Find every line with the word "Blender" and give their count, nothing else.

• • • • •

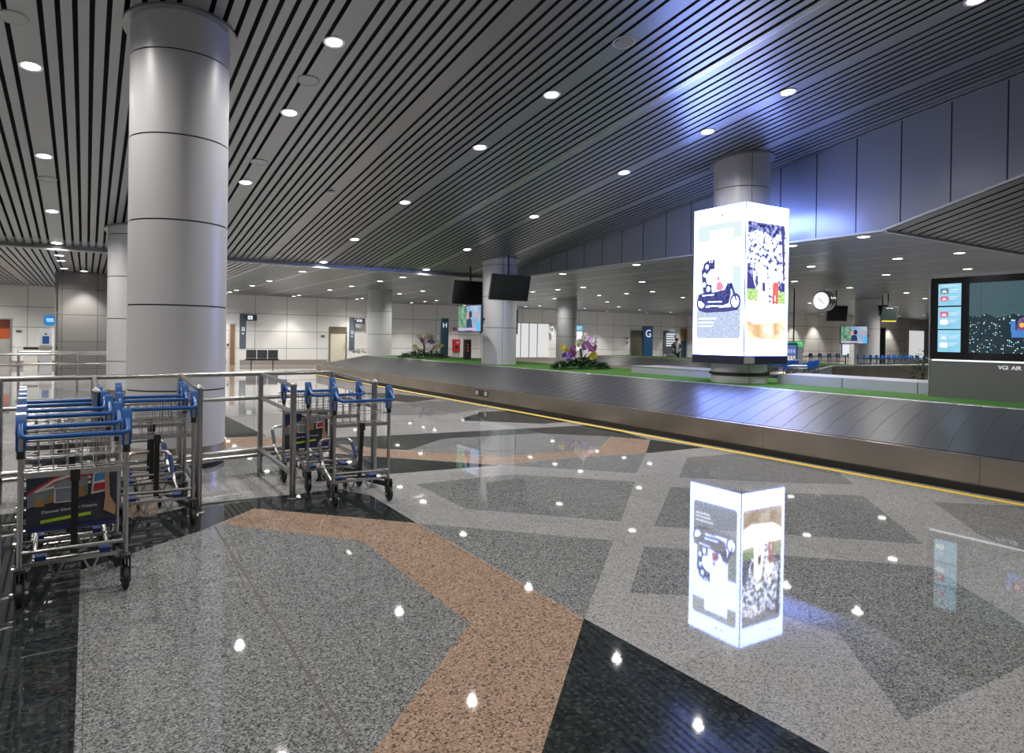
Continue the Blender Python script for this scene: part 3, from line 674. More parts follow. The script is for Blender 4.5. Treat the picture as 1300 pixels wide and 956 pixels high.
# ------------------------------------------------------------------ hanging screens, clock
def panel_screen(name, label, org, xdir, w, h, tilt, mtl, pole_to=None, art=None, th=.07, arm=None):
    """org = centre of the screen face"""
    t = empty(name, org); tag(t, label, 'monitor')
    x = Vector((*xdir, 0)).normalized(); n = x.cross(Vector((0, 0, 1)))
    z = (Vector((0, 0, 1))*math.cos(tilt)+n*math.sin(tilt)).normalized()
    mm = face_frame(Vector((0, 0, 0)), x, z)
    b = MB(); b.prism(rrect(-w/2, -h/2, w/2, h/2, .015, 3), -th, 0); o = b.build('housing', M['darkplastic'], t, smooth=30); o.matrix_local = mm
    if art: art.build('display', t, mm @ Matrix.Translation((-w/2+.02, -h/2+.025, .001)))
    else:
        b = MB(); b.prism(rect(-w/2+.02, -h/2+.025, w/2-.02, h/2-.02), 0, .003); o = b.build('display', mtl, t, smooth=0); o.matrix_local = mm
    b = MB(); b.box(-.18, .18, -.12, .12, -th-.05, -th); o = b.build('bracket', M['darkplastic'], t, smooth=0); o.matrix_local = mm
    if arm:
        q = mm @ Vector((0, 0, -th-.05)); b = MB(); b.tube([q, Vector(arm)-Vector(org)], .04, 8); b.build('wall_arm', M['darkplastic'], t)
    if pole_to is not None:
        p = mm @ Vector((0, 0, -th-.05)); b = MB(); b.tube([p, (p.x, p.y, pole_to-org[2])], .028, 10); b.build('pole', M['darkplastic'], t)
    return t
gls = mat('dark screen glass', (.02, .024, .022), .14)
def art_people(w, h, seed):
    rr = random.Random(seed); a = Art(); w -= .04; h -= .045
    a.lay(noise_emit('screen garden %d' % seed, (.02, .09, .05), (.16, .28, .20), 5, .35, .65, 1.0), rect(0, 0, w, h))
    a.lay(noise_emit('screen pale sky %d' % seed, (.13, .21, .34), (.30, .36, .44), 2, .3, .7, .9), [(w*.34, h), (w, h), (w, 0), (w*.55, 0)])
    a.lay(E_('screen dark coat %d' % seed, (.015, .03, .07), 1.0), [(w*.36, 0), (w*.40, h*.45), (w*.5, h*.52), (w*.6, h*.45), (w*.66, 0)])
    a.lay(E_('screen face %d' % seed, (.42, .20, .18), 1.0), disc(w*.42, h*.60, h*.13, 14, .8), disc(w*.86, h*.62, h*.10, 14, .8))
    a.lay(E_('screen hair %d' % seed, (.02, .02, .04), 1.0), disc(w*.55, h*.66, h*.15, 14, .8))
    a.lay(E_('screen bag %d' % seed, (.05, .30, .55), 1.0), rect(w*.86, 0, w*.99, h*.38))
    a.lay(E_('screen caption %d' % seed, (.34, .30, .42), .9), rect(0, h*.03, w*.82, h*.14))
    return a
panel_screen('hanging_monitor', 'dark blank monitor tilted down in front of a column, hung from the ceiling', (11.04, 17.85, 3.16), (1, 0), 1.40, .80, 0.22, gls, pole_to=zs(17.95)+.1)
xa, za = at_u(574.5, 357, 19.75); xb, zb_ = at_u(577, 384.5, 19.75)
panel_screen('hanging_monitor', 'dark monitor half hidden behind the left side of the turf column', (xa+.72, 19.75, (za+zb_)/2), (1, 0), 1.40, .78, 0.22, M['blackgloss'], pole_to=zs(19.8)+.1)
panel_screen('video_screen', 'lit screen with people in a garden on the left of the turf column', (10.14, 18.8, 2.2), (0, -1), 1.5, .84, 0, None, art=art_people(1.5, .84, 3), arm=(10.66, 18.75, 2.2))
panel_screen('video_screen', 'black back of a screen showing right of the turf column', (11.8, 19.8, 2.17), (-1, 0), 1.46, .84, 0, M['blackgloss'], arm=(11.4, 19.27, 2.17))
p = at(593, 456, .775); t = empty('charging_stand', (p[0], p[1], .772)); tag(t, 'slim dark stand with red marks on the turf under the lit screen', 'stand')
b = MB(); b.box(-.12, .12, -.1, .1, 0, .76); b.build('cabinet', M['darkplastic'], t, smooth=0)
for z in (.3, .42, .54):
    b = MB(); b.box(-.05, -.01, -.106, -.1, z, z+.05); b.build('indicator', E_('red indicator %d' % (z*100), (.5, .05, .05), .7), t, smooth=0)
# clock
t = empty('hanging_clock', (19.62, 13.1, 2.93)); tag(t, 'round double faced drum clock hanging above the far carts', 'clock')
b = MB(); b.lathe([(.27, 0), (.30, .01), (.31, .03), (.31, .32), (.30, .34), (.27, .35)], seg=40, axis='x'); b.build('drum', M['steel'], t, smooth=25)
b = MB()
for x in (.08, .17, .26): b.lathe([(.311, x), (.317, x+.01), (.317, x+.03), (.311, x+.04)], seg=40, axis='x', cap=False)
b.build('drum_rib', M['alum'], t)
a = Art(); a.lay(E_('clock face', (.66, .68, .71), 1.0), disc(0, 0, .268, 40))
a.lay(M['black'], *[[(math.cos(q)*.25-math.sin(q)*.006, math.sin(q)*.25+math.cos(q)*.006), (math.cos(q)*.21-math.sin(q)*.006, math.sin(q)*.21+math.cos(q)*.006), (math.cos(q)*.21+math.sin(q)*.006, math.sin(q)*.21-math.cos(q)*.006), (math.cos(q)*.25+math.sin(q)*.006, math.sin(q)*.25-math.cos(q)*.006)] for q in [PI/6*i for i in range(12)]])
fc = a.build('dial', t, face_frame(Vector((-.004, 0, 0)), (0, -1, 0)))
for q, l, w in ((2.35, .11, .012), (-.75, .17, .009)):
    b = MB(); b.bar((-math.cos(q)*.03, -math.sin(q)*.03, 0), (math.cos(q)*l, math.sin(q)*l, 0), w*1.6, .003, (0, 0, 1)); o = b.build('hand', M['black'], t, smooth=0); o.matrix_local = face_frame(Vector((-.01, 0, 0)), (0, -1, 0))
b = MB(); b.tube([(.17, 0, .31), (.17, 0, .77)], .022, 10); b.build('hanger', M['alum'], t)
# screens round the far right column
cr_ = (.8486, -.529)
def on(px, py, Z):
    d = ray(px, py); return (d.x*Z, d.y*Z, H+d.z*Z)
panel_screen('video_screen', 'lit screen of two people in front of the far right column', on(1084.3, 425.3, 32.0), cr_, 1.27, .84, 0, None, art=art_people(1.27, .84, 5), arm=(31.9, 18.5, 2.0))
panel_screen('hanging_monitor', 'dark monitor hanging just below right of the round clock', on(1063, 398, 27), cr_, .80, .62, 0.18, M['blackgloss'], pole_to=3.7)
am = Art(); am.lay(E_('flight board dark', (.012, .022, .02), 1.0), rect(0, 0, .60, .60)); am.lay(E_('flight board yellow', (.75, .62, .03), .9), rect(0, 0, .60, .045)); am.lay(E_('flight board white', (.7, .7, .7), .9), rect(.13, .55, .24, .58), rect(.27, .55, .40, .58))
panel_screen('hanging_monitor', 'small flight monitor with a yellow bottom band hung far right', on(1129.5, 399.5, 28.5), cr_, .64, .645, .2, None, pole_to=3.7, art=am)
panel_screen('hanging_monitor', 'dark back of a small monitor behind the yellow banded one', on(1122, 394, 29.5), cr_, .42, .46, -.15, M['blackgloss'], pole_to=3.7)
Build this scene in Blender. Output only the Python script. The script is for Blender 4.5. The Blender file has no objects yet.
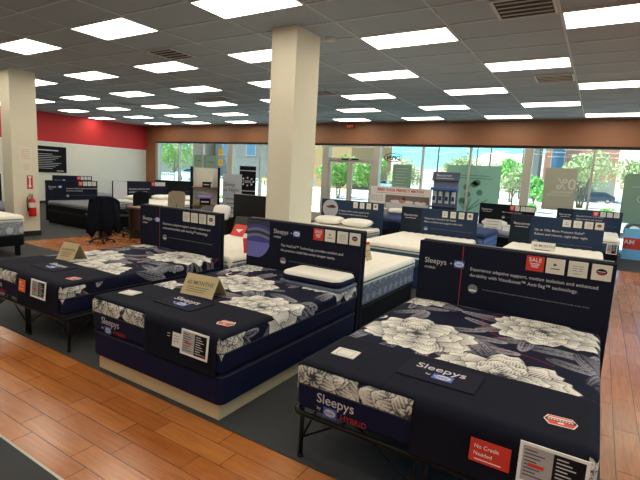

• • • • •

**Response below:**
2